Auch im Bereich der Videospiele steht die erweiterte Realität zunehmend im Kurs. Dank AR können beispielsweise echte Spielfiguren zumindest über ein mobiles Gerät zum Leben erweckt werden. Digitale Spieltitel setzen auf den Reiz, die echte Umgebung mit virtuellen Inhalten anzureichern. So ist die App „Pokémon Go“ seit 2016 bei einem größeren Publikum beliebt.

Pokémon Go: Mit der AR-App kann man sich seit 2016 auf virtuelle Schnitzeljagd begeben.

Wie virtuell wird die Zukunft?

Unsere Beispiele haben gezeigt: Die Bandbreite an Einsatzmöglichkeiten für Augmented Reality ist bereits heute schon sehr groß. Als ergänzende Informationen, Anleitungen oder Kreativitäts-Tools sind AR-Anwendungen in den unterschiedlichsten Lebensbereichen im Einsatz und können den Alltag zu Unterhaltungs-, Bildungs- oder Servicezwecken bereichern. Mit der wachsenden Leistungsfähigkeit und Genauigkeit der Geräte dürften auch die Möglichkeiten für AR-Anwendungen noch weiter zunehmen.
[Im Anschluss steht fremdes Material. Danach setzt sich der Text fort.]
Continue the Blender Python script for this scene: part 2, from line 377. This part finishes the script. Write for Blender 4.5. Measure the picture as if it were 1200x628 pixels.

Welche Auswirkungen die dauerhafte oder regelmäßige Einbindung und Erkennung von realen Menschen in solchen Diensten haben wird, ist jedoch noch nicht abzusehen. Die aktuellen Entwicklungen weisen jedoch darauf hin, dass die analoge und digitale Welt immer mehr miteinander verschmelzen werden und AR dabei eine zunehmend wichtige Rolle spielen wird.